**Aim:** Write out the whole listing word for word.

━━━━━ Data block

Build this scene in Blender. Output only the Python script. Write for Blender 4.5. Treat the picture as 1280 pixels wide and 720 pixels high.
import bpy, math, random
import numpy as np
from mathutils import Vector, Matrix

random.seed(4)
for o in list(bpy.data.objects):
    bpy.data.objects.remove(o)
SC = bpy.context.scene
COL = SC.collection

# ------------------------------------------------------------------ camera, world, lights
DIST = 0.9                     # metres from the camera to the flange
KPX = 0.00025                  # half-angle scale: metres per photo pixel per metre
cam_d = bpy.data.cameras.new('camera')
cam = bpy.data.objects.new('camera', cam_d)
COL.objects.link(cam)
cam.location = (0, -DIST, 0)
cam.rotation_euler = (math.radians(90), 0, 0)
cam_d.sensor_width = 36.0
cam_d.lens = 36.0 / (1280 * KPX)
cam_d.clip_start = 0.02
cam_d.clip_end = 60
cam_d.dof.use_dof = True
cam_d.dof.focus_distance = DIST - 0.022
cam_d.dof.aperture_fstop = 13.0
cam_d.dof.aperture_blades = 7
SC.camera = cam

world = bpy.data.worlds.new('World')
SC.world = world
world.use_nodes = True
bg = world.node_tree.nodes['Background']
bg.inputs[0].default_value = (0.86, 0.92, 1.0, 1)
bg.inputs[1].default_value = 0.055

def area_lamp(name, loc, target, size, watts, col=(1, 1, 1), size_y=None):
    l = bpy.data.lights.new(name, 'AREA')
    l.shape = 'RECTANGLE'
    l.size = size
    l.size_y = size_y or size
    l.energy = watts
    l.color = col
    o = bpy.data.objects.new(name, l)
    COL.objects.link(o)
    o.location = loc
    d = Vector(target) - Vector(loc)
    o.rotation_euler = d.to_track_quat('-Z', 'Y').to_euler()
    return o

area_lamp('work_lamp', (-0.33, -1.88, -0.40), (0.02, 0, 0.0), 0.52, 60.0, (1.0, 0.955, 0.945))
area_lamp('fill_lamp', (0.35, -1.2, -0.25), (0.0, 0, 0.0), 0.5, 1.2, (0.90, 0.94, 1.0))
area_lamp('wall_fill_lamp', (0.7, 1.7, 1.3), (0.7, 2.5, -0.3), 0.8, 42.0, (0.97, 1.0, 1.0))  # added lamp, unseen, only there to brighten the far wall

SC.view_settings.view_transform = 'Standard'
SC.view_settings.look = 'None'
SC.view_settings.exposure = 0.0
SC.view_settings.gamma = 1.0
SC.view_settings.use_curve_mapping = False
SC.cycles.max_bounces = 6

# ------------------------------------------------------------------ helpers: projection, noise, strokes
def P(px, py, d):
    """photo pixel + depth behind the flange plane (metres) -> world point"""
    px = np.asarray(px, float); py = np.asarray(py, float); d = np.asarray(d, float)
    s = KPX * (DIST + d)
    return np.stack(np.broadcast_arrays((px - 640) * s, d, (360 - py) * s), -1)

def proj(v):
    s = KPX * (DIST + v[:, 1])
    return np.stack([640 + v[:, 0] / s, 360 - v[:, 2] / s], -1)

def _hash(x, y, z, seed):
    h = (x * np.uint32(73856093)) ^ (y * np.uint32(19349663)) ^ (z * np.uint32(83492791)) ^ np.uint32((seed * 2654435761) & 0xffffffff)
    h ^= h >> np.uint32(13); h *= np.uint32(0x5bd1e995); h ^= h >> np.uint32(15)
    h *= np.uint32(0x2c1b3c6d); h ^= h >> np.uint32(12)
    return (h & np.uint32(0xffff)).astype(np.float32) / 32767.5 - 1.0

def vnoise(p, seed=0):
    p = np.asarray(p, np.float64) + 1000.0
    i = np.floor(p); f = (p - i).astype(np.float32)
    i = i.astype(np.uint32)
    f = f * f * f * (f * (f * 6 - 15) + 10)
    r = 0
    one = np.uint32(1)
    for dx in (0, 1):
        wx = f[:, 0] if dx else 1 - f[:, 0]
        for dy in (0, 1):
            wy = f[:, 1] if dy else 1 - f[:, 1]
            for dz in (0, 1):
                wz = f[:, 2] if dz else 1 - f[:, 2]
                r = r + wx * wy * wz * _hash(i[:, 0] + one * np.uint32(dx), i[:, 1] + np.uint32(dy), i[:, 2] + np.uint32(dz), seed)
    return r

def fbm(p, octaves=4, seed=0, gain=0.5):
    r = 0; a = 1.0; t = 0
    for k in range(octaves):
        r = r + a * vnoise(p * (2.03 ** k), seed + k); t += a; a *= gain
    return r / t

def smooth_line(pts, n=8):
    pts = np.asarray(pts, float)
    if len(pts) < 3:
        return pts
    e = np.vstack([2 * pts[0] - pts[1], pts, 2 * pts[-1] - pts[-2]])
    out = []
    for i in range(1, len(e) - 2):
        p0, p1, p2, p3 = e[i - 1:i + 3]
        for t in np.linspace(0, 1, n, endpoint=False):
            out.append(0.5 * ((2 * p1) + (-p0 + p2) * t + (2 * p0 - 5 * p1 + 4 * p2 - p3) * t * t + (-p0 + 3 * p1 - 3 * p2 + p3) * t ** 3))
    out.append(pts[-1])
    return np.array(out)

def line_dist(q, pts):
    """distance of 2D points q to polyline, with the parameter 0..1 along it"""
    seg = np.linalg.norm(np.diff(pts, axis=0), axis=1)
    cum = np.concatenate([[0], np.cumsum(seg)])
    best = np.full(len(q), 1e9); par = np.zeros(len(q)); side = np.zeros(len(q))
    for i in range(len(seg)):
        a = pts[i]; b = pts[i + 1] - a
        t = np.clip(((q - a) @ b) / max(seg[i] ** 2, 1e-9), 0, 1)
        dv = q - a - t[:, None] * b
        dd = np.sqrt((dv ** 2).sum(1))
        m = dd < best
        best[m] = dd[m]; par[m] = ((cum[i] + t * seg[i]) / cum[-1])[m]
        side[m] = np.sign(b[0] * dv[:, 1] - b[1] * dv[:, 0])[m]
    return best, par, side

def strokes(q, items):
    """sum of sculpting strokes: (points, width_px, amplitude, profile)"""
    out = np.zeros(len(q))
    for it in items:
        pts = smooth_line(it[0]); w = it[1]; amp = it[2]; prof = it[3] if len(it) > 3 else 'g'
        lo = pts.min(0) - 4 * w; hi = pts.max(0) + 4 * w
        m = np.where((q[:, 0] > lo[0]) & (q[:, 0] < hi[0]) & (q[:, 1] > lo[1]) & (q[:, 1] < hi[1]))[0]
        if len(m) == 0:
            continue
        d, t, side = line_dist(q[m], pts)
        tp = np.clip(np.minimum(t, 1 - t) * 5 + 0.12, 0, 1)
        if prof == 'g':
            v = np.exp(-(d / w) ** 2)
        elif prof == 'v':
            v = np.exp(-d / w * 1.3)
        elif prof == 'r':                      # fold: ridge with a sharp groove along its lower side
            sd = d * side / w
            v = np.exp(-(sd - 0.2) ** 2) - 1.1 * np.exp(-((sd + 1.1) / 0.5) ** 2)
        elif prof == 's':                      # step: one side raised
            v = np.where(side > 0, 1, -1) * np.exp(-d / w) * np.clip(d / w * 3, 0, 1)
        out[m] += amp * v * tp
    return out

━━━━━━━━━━

**Correct answer:**
Build this scene in Blender. Output only the Python script. Write for Blender 4.5. Treat the picture as 1280 pixels wide and 720 pixels high.
import bpy, math, random
import numpy as np
from mathutils import Vector, Matrix

random.seed(4)
for o in list(bpy.data.objects):
    bpy.data.objects.remove(o)
SC = bpy.context.scene
COL = SC.collection

# ------------------------------------------------------------------ camera, world, lights
DIST = 0.9                     # metres from the camera to the flange
KPX = 0.00025                  # half-angle scale: metres per photo pixel per metre
cam_d = bpy.data.cameras.new('camera')
cam = bpy.data.objects.new('camera', cam_d)
COL.objects.link(cam)
cam.location = (0, -DIST, 0)
cam.rotation_euler = (math.radians(90), 0, 0)
cam_d.sensor_width = 36.0
cam_d.lens = 36.0 / (1280 * KPX)
cam_d.clip_start = 0.02
cam_d.clip_end = 60
cam_d.dof.use_dof = True
cam_d.dof.focus_distance = DIST - 0.022
cam_d.dof.aperture_fstop = 13.0
cam_d.dof.aperture_blades = 7
SC.camera = cam

world = bpy.data.worlds.new('World')
SC.world = world
world.use_nodes = True
bg = world.node_tree.nodes['Background']
bg.inputs[0].default_value = (0.86, 0.92, 1.0, 1)
bg.inputs[1].default_value = 0.055

def area_lamp(name, loc, target, size, watts, col=(1, 1, 1), size_y=None):
    l = bpy.data.lights.new(name, 'AREA')
    l.shape = 'RECTANGLE'
    l.size = size
    l.size_y = size_y or size
    l.energy = watts
    l.color = col
    o = bpy.data.objects.new(name, l)
    COL.objects.link(o)
    o.location = loc
    d = Vector(target) - Vector(loc)
    o.rotation_euler = d.to_track_quat('-Z', 'Y').to_euler()
    return o

area_lamp('work_lamp', (-0.33, -1.88, -0.40), (0.02, 0, 0.0), 0.52, 60.0, (1.0, 0.955, 0.945))
area_lamp('fill_lamp', (0.35, -1.2, -0.25), (0.0, 0, 0.0), 0.5, 1.2, (0.90, 0.94, 1.0))
area_lamp('wall_fill_lamp', (0.7, 1.7, 1.3), (0.7, 2.5, -0.3), 0.8, 42.0, (0.97, 1.0, 1.0))  # added lamp, unseen, only there to brighten the far wall

SC.view_settings.view_transform = 'Standard'
SC.view_settings.look = 'None'
SC.view_settings.exposure = 0.0
SC.view_settings.gamma = 1.0
SC.view_settings.use_curve_mapping = False
SC.cycles.max_bounces = 6

# ------------------------------------------------------------------ helpers: projection, noise, strokes
def P(px, py, d):
    """photo pixel + depth behind the flange plane (metres) -> world point"""
    px = np.asarray(px, float); py = np.asarray(py, float); d = np.asarray(d, float)
    s = KPX * (DIST + d)
    return np.stack(np.broadcast_arrays((px - 640) * s, d, (360 - py) * s), -1)

def proj(v):
    s = KPX * (DIST + v[:, 1])
    return np.stack([640 + v[:, 0] / s, 360 - v[:, 2] / s], -1)

def _hash(x, y, z, seed):
    h = (x * np.uint32(73856093)) ^ (y * np.uint32(19349663)) ^ (z * np.uint32(83492791)) ^ np.uint32((seed * 2654435761) & 0xffffffff)
    h ^= h >> np.uint32(13); h *= np.uint32(0x5bd1e995); h ^= h >> np.uint32(15)
    h *= np.uint32(0x2c1b3c6d); h ^= h >> np.uint32(12)
    return (h & np.uint32(0xffff)).astype(np.float32) / 32767.5 - 1.0

def vnoise(p, seed=0):
    p = np.asarray(p, np.float64) + 1000.0
    i = np.floor(p); f = (p - i).astype(np.float32)
    i = i.astype(np.uint32)
    f = f * f * f * (f * (f * 6 - 15) + 10)
    r = 0
    one = np.uint32(1)
    for dx in (0, 1):
        wx = f[:, 0] if dx else 1 - f[:, 0]
        for dy in (0, 1):
            wy = f[:, 1] if dy else 1 - f[:, 1]
            for dz in (0, 1):
                wz = f[:, 2] if dz else 1 - f[:, 2]
                r = r + wx * wy * wz * _hash(i[:, 0] + one * np.uint32(dx), i[:, 1] + np.uint32(dy), i[:, 2] + np.uint32(dz), seed)
    return r

def fbm(p, octaves=4, seed=0, gain=0.5):
    r = 0; a = 1.0; t = 0
    for k in range(octaves):
        r = r + a * vnoise(p * (2.03 ** k), seed + k); t += a; a *= gain
    return r / t

def smooth_line(pts, n=8):
    pts = np.asarray(pts, float)
    if len(pts) < 3:
        return pts
    e = np.vstack([2 * pts[0] - pts[1], pts, 2 * pts[-1] - pts[-2]])
    out = []
    for i in range(1, len(e) - 2):
        p0, p1, p2, p3 = e[i - 1:i + 3]
        for t in np.linspace(0, 1, n, endpoint=False):
            out.append(0.5 * ((2 * p1) + (-p0 + p2) * t + (2 * p0 - 5 * p1 + 4 * p2 - p3) * t * t + (-p0 + 3 * p1 - 3 * p2 + p3) * t ** 3))
    out.append(pts[-1])
    return np.array(out)

def line_dist(q, pts):
    """distance of 2D points q to polyline, with the parameter 0..1 along it"""
    seg = np.linalg.norm(np.diff(pts, axis=0), axis=1)
    cum = np.concatenate([[0], np.cumsum(seg)])
    best = np.full(len(q), 1e9); par = np.zeros(len(q)); side = np.zeros(len(q))
    for i in range(len(seg)):
        a = pts[i]; b = pts[i + 1] - a
        t = np.clip(((q - a) @ b) / max(seg[i] ** 2, 1e-9), 0, 1)
        dv = q - a - t[:, None] * b
        dd = np.sqrt((dv ** 2).sum(1))
        m = dd < best
        best[m] = dd[m]; par[m] = ((cum[i] + t * seg[i]) / cum[-1])[m]
        side[m] = np.sign(b[0] * dv[:, 1] - b[1] * dv[:, 0])[m]
    return best, par, side

def strokes(q, items):
    """sum of sculpting strokes: (points, width_px, amplitude, profile)"""
    out = np.zeros(len(q))
    for it in items:
        pts = smooth_line(it[0]); w = it[1]; amp = it[2]; prof = it[3] if len(it) > 3 else 'g'
        lo = pts.min(0) - 4 * w; hi = pts.max(0) + 4 * w
        m = np.where((q[:, 0] > lo[0]) & (q[:, 0] < hi[0]) & (q[:, 1] > lo[1]) & (q[:, 1] < hi[1]))[0]
        if len(m) == 0:
            continue
        d, t, side = line_dist(q[m], pts)
        tp = np.clip(np.minimum(t, 1 - t) * 5 + 0.12, 0, 1)
        if prof == 'g':
            v = np.exp(-(d / w) ** 2)
        elif prof == 'v':
            v = np.exp(-d / w * 1.3)
        elif prof == 'r':                      # fold: ridge with a sharp groove along its lower side
            sd = d * side / w
            v = np.exp(-(sd - 0.2) ** 2) - 1.1 * np.exp(-((sd + 1.1) / 0.5) ** 2)
        elif prof == 's':                      # step: one side raised
            v = np.where(side > 0, 1, -1) * np.exp(-d / w) * np.clip(d / w * 3, 0, 1)
        out[m] += amp * v * tp
    return out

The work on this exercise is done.